Design never had a term equivalent to ‘multi-instrumentalist’ in music. It’s an awkward expression but it describes a demonstrable ‘cross-platform’ ability. Modern recording technology allows musicians to become one-man bands as well as composers. The skill in design is arguably broader: there is potential to write text, design type, make images and pull it all together into a product. Though practical considerations make this rare, examples of such multi-skilling go way back as far as Geoffrey Tory, the sixteenth-century French wood engraver, designer and royal printer. But we still don’t have a term (‘polygraph’ is already taken). Usually, we choose the most prominent skill.

Yet illustrator-designer Mark Andresen is a prime example of a one-man graphic band: a jack-of-all-trades and master of many, including illustration, type design, writing and graphic design, with strong opinions about everything: few discussions on the Speak Up design blog lack a demonstrative post from ‘Pesky Illustrator’ . . .

. . . ‘I don’t think of myself as only an illustrator but some broader, designer sense . . . a conceptualist.’

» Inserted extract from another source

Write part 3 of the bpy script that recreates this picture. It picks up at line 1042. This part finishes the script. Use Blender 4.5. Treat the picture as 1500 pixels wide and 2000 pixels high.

It is this broader sense that is Andresen’s strength, and a rare example of his full potential and ability. As skilled and inventive as he is as an illustrator, it is almost a disappointment that he represents other people’s words, and writes only in blog posts. Andresen is a natural storyteller, with a unique voice and the ability to give the tale form, from the shape of the words’ characters, to the accompanying images. In this way, the Not Caslon type sampler stands as his most thorough and affecting work. Though he’ll always be associated with New Orleans, his stories could be about anything: lush, discomforting and real.